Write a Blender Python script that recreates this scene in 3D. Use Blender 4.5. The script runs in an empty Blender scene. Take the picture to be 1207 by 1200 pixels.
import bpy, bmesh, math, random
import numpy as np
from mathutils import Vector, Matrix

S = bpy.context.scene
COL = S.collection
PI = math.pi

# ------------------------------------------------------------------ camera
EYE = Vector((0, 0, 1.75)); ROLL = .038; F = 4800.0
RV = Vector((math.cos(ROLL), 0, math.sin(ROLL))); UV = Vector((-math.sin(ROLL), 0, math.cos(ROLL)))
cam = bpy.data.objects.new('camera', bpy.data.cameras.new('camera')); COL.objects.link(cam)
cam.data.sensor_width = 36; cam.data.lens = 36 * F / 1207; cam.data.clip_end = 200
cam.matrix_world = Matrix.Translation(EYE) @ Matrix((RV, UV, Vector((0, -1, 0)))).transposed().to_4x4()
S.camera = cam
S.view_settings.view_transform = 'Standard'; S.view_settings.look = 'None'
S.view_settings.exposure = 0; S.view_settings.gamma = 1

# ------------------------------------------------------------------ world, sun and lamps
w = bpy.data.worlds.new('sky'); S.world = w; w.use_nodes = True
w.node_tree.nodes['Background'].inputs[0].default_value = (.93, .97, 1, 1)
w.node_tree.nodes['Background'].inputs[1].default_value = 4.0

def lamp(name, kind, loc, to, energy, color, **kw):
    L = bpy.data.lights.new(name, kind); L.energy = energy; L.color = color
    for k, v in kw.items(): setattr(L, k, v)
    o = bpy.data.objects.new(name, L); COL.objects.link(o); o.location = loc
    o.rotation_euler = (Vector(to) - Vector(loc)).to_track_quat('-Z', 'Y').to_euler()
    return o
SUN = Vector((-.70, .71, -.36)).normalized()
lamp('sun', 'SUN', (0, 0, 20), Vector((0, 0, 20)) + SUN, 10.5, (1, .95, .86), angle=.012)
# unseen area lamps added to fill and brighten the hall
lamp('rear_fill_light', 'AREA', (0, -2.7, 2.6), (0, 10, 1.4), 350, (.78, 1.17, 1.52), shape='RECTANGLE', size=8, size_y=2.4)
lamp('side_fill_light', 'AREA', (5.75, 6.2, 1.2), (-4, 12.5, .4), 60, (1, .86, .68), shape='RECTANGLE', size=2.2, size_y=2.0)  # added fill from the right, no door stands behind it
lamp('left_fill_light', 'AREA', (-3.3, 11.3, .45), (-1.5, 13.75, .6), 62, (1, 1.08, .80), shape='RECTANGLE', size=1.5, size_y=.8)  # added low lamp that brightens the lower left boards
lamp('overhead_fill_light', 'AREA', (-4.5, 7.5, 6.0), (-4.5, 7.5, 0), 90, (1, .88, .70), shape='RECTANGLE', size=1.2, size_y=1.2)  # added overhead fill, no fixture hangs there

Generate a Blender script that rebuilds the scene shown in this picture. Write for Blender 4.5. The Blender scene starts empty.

◆ **DESCRIPTION OF THE TASK**
From the top of the listing above, restate each line word for word up to and including the line with "PI = math.pi"; add nothing else.

◆ **OUTPUT FOR THIS EXERCISE**
Write a Blender Python script that recreates this scene in 3D. Use Blender 4.5. The script runs in an empty Blender scene. Take the picture to be 1207 by 1200 pixels.
import bpy, bmesh, math, random
import numpy as np
from mathutils import Vector, Matrix

S = bpy.context.scene
COL = S.collection
PI = math.pi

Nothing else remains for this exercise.